The same goes for Mars, with an underground society whose architecture nods to 2001: A Space Odyssey and whose enforced placid way of life seems descended from the psych-exam-happy Space Comm. Overseeing this alien world is Martian-born Helen Lantos, played by Ruth Negga, severely underutilized aside from a few truly arresting shots. This portion of the film features a number of cameos head-scratching in their brevity: Donald Sutherland, as a quasi-mentor figure shedding more light on Clifford’s fervency in chasing down something extraterrestrial and/or divine on the edge of space; Kimberly Elise and Jamie Kennedy as long-haulers who have Roy beat for self-enforced emotionlessness; and a surprising ray of sunshine that I won’t spoil here. With a feel like The Expanse—of scrappy, unique people with their own aspirations and psychodramas—this portion of Ad Astra’s universe could use so much more exploring.
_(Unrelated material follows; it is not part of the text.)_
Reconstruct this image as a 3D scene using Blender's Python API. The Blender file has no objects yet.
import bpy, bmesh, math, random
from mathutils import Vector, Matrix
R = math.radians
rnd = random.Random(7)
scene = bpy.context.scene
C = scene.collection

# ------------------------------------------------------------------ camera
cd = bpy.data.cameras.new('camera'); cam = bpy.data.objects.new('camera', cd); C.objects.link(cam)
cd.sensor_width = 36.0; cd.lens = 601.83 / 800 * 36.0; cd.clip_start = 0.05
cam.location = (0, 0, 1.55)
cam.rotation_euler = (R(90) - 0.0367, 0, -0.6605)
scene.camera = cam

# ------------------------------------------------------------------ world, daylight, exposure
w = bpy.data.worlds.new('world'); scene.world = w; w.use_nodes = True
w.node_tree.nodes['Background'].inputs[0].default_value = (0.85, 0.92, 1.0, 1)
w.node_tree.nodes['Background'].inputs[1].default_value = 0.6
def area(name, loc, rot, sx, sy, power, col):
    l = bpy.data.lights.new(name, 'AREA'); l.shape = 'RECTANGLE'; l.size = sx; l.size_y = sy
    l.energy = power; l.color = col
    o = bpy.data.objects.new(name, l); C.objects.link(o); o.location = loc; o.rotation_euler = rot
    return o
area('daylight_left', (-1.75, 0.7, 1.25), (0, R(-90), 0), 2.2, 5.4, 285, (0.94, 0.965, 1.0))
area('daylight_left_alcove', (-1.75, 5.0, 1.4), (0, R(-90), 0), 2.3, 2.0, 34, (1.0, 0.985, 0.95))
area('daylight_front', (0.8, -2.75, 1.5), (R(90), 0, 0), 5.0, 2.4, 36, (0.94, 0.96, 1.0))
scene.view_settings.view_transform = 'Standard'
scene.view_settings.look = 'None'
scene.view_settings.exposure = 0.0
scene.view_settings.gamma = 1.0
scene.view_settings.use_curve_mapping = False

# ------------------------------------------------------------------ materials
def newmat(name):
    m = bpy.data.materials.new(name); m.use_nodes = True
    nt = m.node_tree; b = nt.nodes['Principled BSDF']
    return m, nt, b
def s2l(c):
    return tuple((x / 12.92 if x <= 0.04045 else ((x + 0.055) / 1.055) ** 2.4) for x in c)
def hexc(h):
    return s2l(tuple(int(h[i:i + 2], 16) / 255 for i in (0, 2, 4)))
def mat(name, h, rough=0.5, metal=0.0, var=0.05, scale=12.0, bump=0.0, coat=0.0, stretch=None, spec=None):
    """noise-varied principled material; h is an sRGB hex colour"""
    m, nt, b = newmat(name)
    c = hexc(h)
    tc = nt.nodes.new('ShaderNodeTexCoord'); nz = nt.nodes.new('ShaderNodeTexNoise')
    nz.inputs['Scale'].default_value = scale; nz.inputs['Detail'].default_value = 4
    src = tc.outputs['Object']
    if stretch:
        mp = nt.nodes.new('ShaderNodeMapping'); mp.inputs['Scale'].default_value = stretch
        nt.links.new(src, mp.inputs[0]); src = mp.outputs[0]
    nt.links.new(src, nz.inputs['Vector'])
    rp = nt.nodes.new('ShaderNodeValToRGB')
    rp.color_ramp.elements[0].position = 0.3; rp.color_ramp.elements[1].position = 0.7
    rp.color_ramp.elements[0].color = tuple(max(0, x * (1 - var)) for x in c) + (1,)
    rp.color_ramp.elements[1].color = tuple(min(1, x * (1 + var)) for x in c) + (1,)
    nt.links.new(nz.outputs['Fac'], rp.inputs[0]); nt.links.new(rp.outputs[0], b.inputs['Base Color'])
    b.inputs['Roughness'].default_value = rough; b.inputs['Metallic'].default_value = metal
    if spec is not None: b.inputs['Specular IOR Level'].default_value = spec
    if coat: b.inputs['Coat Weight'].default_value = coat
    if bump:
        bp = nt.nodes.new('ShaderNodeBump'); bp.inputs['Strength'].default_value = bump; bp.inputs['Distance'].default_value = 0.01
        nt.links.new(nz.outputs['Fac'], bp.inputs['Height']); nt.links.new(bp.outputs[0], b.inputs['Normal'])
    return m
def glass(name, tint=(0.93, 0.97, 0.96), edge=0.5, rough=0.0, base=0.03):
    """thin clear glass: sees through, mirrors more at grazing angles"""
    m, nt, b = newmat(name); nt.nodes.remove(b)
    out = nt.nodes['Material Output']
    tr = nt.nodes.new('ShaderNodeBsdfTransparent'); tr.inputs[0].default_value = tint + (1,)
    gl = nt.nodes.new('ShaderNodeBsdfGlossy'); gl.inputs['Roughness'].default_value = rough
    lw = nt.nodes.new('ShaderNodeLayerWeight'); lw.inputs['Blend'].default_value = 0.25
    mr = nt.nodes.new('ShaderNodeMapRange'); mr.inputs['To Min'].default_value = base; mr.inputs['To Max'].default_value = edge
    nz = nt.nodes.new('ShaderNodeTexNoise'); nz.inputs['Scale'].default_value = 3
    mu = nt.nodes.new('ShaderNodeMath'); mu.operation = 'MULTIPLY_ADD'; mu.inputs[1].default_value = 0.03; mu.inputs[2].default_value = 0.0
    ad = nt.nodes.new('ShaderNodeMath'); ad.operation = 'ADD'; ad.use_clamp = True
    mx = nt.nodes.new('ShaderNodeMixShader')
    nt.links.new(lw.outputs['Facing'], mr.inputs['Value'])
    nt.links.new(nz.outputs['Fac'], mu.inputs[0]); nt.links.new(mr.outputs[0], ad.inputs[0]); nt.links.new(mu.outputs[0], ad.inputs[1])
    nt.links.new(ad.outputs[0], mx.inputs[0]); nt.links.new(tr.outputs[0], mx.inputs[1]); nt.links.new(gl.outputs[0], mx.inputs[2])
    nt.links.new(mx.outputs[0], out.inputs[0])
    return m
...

Alas, just as Clifford doggedly went looking for God, so fixated is Roy on confronting his own maker who subsequently abandoned him. When playing off the sinister Space Comm or the sympathetic Helen, Roy’s own vulnerabilities are almost interesting; when it’s just him moving through space, the narrative nearly collapses under maudlin narration. Ad Astra seems to fall squarely on the side of journey versus destination, but the character doing the journeying must be compelling enough to justify the odyssey.
If a man’s solo travel through space with only his own inner monologue as companion is your flavor of gripping sci-fi, you’re better off rewatching The Martian.